La psichedelia fu, poi, la nuova frontiera musicale, il nuovo “viaggio” musicale che affascinava tantissimi giovani e che si trovava nell’underground (inizialmente solo) britannico. Come un’epidemia rapì i ragazzi, le influenze musicali, le tendenze stilistiche e cinematografiche, le aspirazioni di tantissimi piccoli musicisti.

Uno spaccato musicale: i Pink Floyd di Syd Barrett

Per osservare la gioventù londinese, dalla quale sono uscite le più grandi band rock di tutti i tempi, e per capire cosa sia la cultura underground è interessante seguire l’esperienza personale e discografica dei Pink Floyd. Inventati da Syd Barrett, sono l’espressione più famosa e più di successo della sperimentazione musicale e “spaziale” che ha contraddistinto il periodo subito successivo alla beat del primo momento popular.

Uno dei luoghi intorno al quale ruota questo movimento musicale e culturale è il Marquee Club, un locale produttivo di eventi giovanili e alternativi. Gli happening che si organizzavano comprendevano una mistura di giochi di luci, musica immancabile e anche – data la maturità scientifica riguardo l’uso di droghe non ancora diffusa né consapevole – la presenza di sostanze stupefacenti quali l’LSD che girava tra i giovani dell’underground.

Il “Pink Floyd Sound”, primo nome della band, si fece conoscere ben presto per le sensazioni nuove e mistiche che suscitava nel pubblico estasiato e in contemplazione ai concerti. Di questo ambiente, i Pink Floyd divennero gli incontrastati protagonisti. Ma gli avvenimenti underground non erano solo pura sperimentazione musicale ed esplorazione mentale.
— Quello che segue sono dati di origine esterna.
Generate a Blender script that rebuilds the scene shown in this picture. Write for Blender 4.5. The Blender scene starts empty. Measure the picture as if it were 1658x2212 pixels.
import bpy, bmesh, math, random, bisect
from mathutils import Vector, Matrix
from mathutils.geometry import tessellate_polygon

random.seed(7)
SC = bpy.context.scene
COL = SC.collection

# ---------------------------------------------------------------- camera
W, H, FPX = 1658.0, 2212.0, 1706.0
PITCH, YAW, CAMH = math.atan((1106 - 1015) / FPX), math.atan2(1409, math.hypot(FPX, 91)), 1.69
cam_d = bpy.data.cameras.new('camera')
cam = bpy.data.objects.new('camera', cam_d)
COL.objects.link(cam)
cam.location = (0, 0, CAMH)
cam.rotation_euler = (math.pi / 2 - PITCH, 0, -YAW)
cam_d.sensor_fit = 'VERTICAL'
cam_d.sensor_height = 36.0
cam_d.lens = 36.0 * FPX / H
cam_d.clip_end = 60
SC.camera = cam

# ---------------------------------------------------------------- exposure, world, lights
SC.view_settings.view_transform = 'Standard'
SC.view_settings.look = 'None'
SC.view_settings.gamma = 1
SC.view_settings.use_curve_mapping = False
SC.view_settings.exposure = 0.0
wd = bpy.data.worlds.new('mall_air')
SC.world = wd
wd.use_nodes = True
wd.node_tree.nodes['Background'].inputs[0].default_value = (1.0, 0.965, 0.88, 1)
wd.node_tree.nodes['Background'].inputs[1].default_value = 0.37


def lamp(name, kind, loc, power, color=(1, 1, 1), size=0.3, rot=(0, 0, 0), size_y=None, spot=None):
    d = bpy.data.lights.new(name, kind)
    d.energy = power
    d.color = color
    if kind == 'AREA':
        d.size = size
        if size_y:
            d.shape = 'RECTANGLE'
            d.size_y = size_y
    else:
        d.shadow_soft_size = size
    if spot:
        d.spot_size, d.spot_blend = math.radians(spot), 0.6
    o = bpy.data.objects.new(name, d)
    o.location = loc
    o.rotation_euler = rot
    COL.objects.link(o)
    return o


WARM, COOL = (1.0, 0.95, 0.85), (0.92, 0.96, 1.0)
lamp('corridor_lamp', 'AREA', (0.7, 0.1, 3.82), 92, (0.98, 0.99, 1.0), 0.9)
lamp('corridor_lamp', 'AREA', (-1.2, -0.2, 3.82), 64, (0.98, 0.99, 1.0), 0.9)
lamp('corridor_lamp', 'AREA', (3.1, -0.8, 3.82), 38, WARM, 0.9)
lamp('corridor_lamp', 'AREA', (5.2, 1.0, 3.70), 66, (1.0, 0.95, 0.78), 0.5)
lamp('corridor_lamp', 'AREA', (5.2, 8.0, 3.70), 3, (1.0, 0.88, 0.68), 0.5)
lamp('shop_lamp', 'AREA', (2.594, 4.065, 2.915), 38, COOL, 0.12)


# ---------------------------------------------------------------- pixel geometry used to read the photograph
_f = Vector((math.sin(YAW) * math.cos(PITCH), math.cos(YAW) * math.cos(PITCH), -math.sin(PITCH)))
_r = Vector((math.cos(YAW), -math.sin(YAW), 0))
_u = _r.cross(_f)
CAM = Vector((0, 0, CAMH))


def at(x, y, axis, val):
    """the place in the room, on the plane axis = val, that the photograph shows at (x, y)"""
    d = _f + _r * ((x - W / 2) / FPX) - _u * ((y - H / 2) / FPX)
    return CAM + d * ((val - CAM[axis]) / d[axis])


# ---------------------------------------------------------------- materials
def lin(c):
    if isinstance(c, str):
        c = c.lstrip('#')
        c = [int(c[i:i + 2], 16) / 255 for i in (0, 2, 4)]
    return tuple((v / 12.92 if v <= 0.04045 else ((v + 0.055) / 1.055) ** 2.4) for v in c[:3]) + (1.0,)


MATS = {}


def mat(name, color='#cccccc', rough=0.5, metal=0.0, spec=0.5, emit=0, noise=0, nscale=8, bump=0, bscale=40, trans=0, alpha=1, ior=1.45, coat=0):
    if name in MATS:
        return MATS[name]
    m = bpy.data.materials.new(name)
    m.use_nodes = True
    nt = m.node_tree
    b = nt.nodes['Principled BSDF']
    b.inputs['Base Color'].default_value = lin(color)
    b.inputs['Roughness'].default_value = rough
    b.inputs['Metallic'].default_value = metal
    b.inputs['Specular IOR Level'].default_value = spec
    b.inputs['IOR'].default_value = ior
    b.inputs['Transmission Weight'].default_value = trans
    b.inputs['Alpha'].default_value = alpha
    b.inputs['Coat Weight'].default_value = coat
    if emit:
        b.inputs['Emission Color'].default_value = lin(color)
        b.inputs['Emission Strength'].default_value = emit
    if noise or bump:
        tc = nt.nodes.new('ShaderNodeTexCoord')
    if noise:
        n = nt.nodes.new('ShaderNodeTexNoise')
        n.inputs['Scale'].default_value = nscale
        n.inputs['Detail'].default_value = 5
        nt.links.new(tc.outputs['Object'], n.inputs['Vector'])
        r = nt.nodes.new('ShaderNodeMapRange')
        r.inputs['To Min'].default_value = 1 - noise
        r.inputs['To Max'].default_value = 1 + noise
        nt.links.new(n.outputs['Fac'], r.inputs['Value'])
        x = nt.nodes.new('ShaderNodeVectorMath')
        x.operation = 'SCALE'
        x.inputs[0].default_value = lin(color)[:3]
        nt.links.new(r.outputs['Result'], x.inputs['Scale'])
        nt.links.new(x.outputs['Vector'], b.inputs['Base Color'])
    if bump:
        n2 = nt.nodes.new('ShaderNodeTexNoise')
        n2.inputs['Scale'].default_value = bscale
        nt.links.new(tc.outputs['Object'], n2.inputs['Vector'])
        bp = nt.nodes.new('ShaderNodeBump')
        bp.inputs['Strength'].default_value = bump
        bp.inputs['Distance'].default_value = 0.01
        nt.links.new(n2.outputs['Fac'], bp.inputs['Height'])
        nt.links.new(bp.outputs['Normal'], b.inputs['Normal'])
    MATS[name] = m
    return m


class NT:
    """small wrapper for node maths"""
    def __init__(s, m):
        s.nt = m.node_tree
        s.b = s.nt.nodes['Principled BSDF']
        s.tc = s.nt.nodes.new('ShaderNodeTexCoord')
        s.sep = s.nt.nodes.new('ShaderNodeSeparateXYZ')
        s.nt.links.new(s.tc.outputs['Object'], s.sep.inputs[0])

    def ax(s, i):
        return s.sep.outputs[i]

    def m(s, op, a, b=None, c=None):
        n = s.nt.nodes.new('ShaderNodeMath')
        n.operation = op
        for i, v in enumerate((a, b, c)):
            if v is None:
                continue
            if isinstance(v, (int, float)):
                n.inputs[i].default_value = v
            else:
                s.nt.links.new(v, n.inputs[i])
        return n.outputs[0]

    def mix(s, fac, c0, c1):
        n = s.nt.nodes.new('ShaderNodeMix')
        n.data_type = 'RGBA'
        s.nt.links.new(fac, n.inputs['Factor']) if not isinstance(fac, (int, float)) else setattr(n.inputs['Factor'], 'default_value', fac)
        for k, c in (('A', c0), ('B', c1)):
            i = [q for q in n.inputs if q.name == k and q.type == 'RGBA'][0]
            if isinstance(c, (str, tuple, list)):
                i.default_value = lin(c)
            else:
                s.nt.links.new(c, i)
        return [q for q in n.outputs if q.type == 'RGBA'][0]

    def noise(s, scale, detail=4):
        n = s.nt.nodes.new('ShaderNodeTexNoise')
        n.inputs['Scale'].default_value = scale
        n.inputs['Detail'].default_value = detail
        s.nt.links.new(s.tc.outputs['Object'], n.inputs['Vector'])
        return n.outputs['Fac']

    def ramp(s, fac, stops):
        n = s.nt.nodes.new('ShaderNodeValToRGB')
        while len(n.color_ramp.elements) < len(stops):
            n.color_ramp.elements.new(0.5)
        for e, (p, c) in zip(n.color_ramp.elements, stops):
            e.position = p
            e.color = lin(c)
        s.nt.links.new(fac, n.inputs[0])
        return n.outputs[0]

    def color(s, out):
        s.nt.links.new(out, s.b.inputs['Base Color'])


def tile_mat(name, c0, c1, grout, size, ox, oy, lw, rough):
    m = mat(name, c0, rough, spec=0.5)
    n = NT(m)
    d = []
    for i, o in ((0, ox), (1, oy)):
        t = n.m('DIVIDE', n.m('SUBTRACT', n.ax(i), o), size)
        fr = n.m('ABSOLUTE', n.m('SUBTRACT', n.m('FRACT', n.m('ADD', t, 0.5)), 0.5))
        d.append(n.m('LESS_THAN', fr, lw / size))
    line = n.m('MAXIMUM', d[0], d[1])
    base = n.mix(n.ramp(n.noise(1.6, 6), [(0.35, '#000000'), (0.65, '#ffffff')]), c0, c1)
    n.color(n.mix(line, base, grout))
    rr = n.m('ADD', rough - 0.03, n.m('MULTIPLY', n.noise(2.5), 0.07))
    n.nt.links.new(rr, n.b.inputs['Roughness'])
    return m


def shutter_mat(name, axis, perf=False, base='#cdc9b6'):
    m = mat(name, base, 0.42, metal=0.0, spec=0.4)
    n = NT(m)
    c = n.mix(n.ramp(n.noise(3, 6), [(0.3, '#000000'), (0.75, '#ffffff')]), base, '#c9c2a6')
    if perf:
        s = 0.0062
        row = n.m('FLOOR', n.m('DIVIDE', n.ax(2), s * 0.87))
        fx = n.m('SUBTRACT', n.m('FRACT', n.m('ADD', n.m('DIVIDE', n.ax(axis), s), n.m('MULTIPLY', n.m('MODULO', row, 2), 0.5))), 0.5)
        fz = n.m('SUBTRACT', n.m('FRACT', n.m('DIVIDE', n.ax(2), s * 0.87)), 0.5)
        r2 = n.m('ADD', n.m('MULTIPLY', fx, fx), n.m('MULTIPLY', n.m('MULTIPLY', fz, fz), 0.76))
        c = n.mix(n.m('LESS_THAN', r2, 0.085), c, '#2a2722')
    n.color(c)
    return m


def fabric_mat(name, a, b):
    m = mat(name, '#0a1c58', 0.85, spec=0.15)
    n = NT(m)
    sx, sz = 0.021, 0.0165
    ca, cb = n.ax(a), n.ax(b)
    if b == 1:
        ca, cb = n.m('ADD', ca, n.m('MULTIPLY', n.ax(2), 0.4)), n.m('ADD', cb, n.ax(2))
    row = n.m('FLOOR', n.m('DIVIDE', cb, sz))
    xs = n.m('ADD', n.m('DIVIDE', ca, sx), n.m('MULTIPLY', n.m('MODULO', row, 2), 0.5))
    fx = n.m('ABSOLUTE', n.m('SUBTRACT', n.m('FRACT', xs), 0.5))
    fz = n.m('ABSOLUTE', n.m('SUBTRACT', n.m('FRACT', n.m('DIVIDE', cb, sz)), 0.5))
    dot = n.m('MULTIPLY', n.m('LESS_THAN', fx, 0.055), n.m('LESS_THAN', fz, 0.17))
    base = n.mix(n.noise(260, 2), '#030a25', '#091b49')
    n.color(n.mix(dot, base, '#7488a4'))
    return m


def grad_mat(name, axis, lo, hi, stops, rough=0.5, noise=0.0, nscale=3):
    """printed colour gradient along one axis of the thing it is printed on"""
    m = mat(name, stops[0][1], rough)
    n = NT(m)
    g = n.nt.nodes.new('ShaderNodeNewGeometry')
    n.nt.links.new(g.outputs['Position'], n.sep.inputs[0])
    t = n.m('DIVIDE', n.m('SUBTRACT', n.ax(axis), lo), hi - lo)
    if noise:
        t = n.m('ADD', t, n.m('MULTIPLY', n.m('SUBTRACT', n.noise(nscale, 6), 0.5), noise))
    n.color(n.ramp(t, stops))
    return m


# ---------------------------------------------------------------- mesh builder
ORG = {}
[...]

Erano anche e soprattutto attività di comunità: si pensi alle esperienze cooperative imprenditoriali, le fondazioni universitarie editoriali, i locali di socializzazione, le librerie, la costruzione di fenomeni discografici come etichette giovanili autogestite.

L’esperienza rivoluzionaria Sessantina, derivante dal beat, non deve però sembrare, come tutta l’ondata di ribellione rock, una gigantesca utopia: deve e può risultare come la sintesi dello scontro spavaldo e coraggioso di una intera generazione nei confronti della realtà circostante sempre più ossessionata dall’economia e meno dal destino della società.